China tightens control of internet speech amid regulatory action against popular online communities

  • Speculation is rising about the greater scrutiny of Chinese online communities, following recent regulatory action against popular virtual forums
  • App operators Zhihu, Weibo and Duoban have each been disciplined by regulators for ‘illegal’ information found in their online platforms

Chinese online communities, where discussions mostly revolve around non-sensitive topics from films to celebrity gossip, could face greater scrutiny from regulators, following recent disciplinary action against popular virtual forums over their content.

Such speculation in the sector has grown after executives from Quora-like app operator Zhihu, which runs the country’s largest question and answer online community, were summoned on Monday by the Beijing Internet Information Office for publishing “forbidden” information, according to a notice from the authority. It did not specify the illegal information found on the platform.

New York-listed Zhihu was slapped with an undisclosed penalty by Beijing’s internet authority, which resulted in a 9.5 per cent decline of the company’s shares on Monday in the US.

Zhihu said in a statement that it “sincerely accepts the criticism from the authority” and would “improve the management system to moderate content” and how it “handles emergencies”. The Beijing-based firm also suspended the comment function on its website.

New York-listed Zhihu operates China’s largest question and answer online community


The action against Zhihu came about a week after internet watchdog the Cyberspace Administration of China (CAC) fined local microblogging platform operator Weibo 3 million yuan (US$470,346) for repeatedly allowing the publication of “information forbidden by law and regulations”.

That followed the Ministry of Industry and Information Technology’s order to remove Douban, China’s best-known ratings platform for books and films, and 105 other smartphone apps from the country’s app stores as part of the government’s latest crackdown on data violations. Douban, which was earlier fined 1.5 million yuan for publishing “illegal” information, last week resumed the comment function on its website after suspending it earlier this month.

The series of actions was the result of tightened internet regulation and the platforms’ failure to moderate their content in line with efforts to clean up the country’s online environment, according to Wang Sixin, a law professor at Beijing’s Communication University of China.

In September, the Communist Party and State Council released internally a set of guidelines for building a “cyberspace civilisation”. It urges all levels of government to bring ideology, culture, moral standards and online behaviour under control, according to a summary published by state-run news outlet Xinhua.

Meanwhile, Tiexue – China’s top military online fan community – has announced that it will shut down operations in March next year. The 20-year-old platform said in a statement that it had failed to “keep up with the times” in the mobile internet sector, which suggested that it was closing because of operational factors instead of regulatory pressure.

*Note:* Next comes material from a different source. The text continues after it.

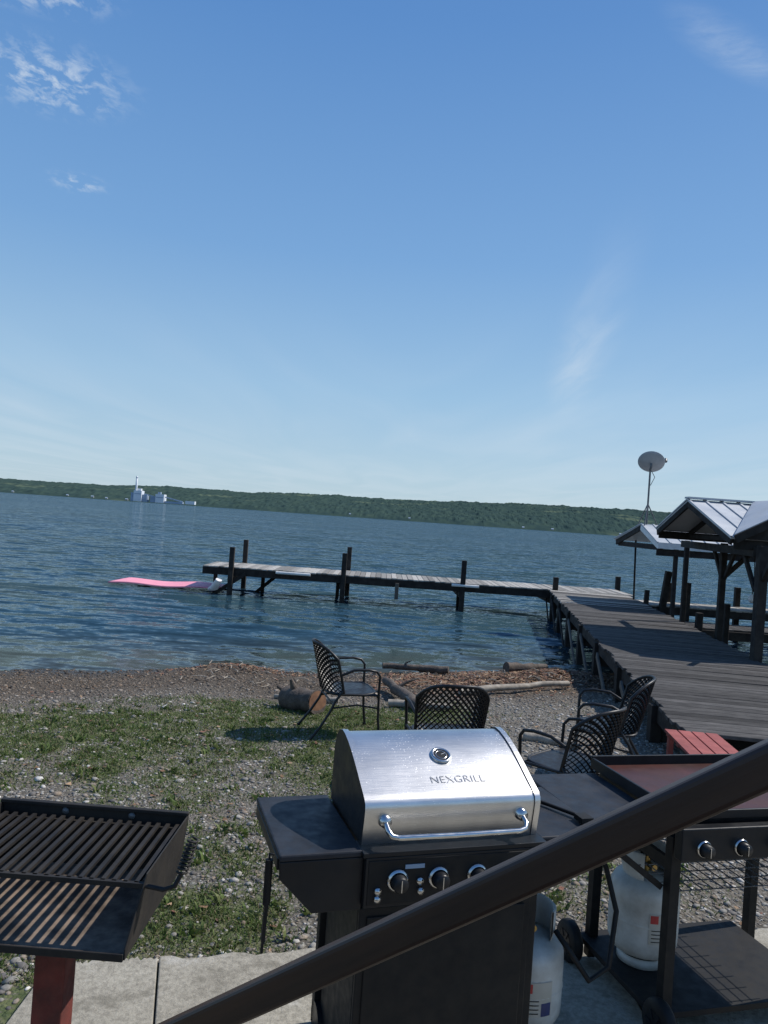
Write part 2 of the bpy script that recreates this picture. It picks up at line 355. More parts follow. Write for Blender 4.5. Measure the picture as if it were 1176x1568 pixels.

Tiexue, which means “iron blood” in Mandarin, posted a profit of 9.7 million yuan in the first half of this year, up from a 12.1 million yuan loss in the same period last year, according to the financial records of holding company Beijing Tiexue Technology.

While Tiexue is popular with millions of junmi or fans of the Chinese military, domestic censors are sensitive to online discussions about matters related to the country’s defence and history. In 2015, the CAC shut down eight military-themed websites, which were found to have spread rumours, hosted sensational articles and contained pornographic advertisements.